About Me

.chance

Former packet janitor. Enjoying architecture and engineering leadership. data > opinion.

Credentials

CCIE
CCDE
CISSP
30+ years networking, systems engineering, architecture

Background

Most of my career has been in environments where the network is genuinely critical: service provider, defense, large-scale enterprise. The kind of work where an outage has consequences beyond a degraded user experience. These systems span terrestrial, airborne, and on-orbit, sometimes across thousands of locations. Each domain has different constraints on topology stability, latency, and failure modes, but the approach doesn't change: invest heavily in architecture, engineering, and test before anything goes operational, so that operations is smooth and when something does go wrong it fails in a mode that is already understood and recoverable.

Over time that work has moved toward architecture and engineering leadership at scale. Designing systems, making decisions that compound over years, leading programs across disciplines. The technical depth at the protocol level has stayed relevant throughout, because the best architectural decisions come from understanding what actually happens when things go sideways, not just what the design says should happen.

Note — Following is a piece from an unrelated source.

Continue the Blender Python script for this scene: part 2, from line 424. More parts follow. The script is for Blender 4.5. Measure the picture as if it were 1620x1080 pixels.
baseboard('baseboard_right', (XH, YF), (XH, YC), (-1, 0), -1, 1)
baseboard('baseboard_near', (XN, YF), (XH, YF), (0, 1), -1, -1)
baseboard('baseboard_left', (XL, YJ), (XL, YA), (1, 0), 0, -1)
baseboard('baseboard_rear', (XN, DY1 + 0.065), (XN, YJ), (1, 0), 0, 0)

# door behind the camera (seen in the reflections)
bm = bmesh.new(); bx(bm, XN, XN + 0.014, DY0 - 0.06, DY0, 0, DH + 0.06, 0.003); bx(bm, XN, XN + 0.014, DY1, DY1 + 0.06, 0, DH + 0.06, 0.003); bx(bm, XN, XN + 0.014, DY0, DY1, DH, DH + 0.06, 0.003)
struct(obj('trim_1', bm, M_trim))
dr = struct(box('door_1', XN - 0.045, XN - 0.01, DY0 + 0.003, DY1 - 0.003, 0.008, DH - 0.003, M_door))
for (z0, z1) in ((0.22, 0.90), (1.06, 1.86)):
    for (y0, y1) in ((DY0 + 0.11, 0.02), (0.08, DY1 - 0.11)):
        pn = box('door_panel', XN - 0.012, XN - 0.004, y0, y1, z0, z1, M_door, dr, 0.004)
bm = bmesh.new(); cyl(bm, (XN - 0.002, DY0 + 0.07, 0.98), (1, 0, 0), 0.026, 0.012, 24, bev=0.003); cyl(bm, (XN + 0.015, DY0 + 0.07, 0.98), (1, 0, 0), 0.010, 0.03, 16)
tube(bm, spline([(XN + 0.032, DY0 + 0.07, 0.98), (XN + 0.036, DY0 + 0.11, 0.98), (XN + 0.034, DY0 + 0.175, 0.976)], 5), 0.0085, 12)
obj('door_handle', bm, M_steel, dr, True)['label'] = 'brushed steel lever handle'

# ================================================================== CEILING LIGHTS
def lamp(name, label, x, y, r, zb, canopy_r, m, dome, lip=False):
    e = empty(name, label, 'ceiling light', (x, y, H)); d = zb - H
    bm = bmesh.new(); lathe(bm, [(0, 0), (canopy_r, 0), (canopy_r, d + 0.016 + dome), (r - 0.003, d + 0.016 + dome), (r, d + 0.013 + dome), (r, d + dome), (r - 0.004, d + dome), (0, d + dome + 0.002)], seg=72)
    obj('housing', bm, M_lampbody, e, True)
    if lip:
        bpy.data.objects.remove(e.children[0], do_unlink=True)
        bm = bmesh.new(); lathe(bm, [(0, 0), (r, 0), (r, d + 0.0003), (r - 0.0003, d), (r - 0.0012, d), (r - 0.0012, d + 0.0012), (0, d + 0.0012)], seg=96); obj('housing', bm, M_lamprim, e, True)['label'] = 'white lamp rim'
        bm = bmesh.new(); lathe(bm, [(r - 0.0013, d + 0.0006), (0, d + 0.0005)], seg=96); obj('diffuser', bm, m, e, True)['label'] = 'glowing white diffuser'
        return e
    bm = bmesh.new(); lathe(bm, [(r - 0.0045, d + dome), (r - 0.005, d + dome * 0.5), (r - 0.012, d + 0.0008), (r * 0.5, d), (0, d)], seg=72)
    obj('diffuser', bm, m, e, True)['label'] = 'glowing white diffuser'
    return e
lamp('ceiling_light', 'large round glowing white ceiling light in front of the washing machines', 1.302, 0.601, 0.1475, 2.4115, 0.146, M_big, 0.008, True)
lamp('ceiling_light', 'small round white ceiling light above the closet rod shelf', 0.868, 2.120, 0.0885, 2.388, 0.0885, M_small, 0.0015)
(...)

Satellite networking caught my attention because it sits at an intersection I find genuinely interesting: orbital mechanics that are fully deterministic and a routing problem where different parts of the industry have strong opinions but no good way for normal engineers to interact. The existing answers range from "standard protocols are fine" (Tony Li in RFC 9717) to "you need purpose-built temporal SDN" (Aalyria and parts of the US government with PWSA) to "we built something proprietary and won't say how it exactly works" (Starlink). I wanted an environment where I could actually test the assumptions against real data rather than take anyone's word for it.

Why this and not something else

I have worked with and built network digital twins and simulation environments across a range of programs. The tooling to do serious orbital network emulation with protocol fidelity, in a form anyone could reproduce and examine, did not exist in the open. Building it was the only way to run the experiments I wanted to run.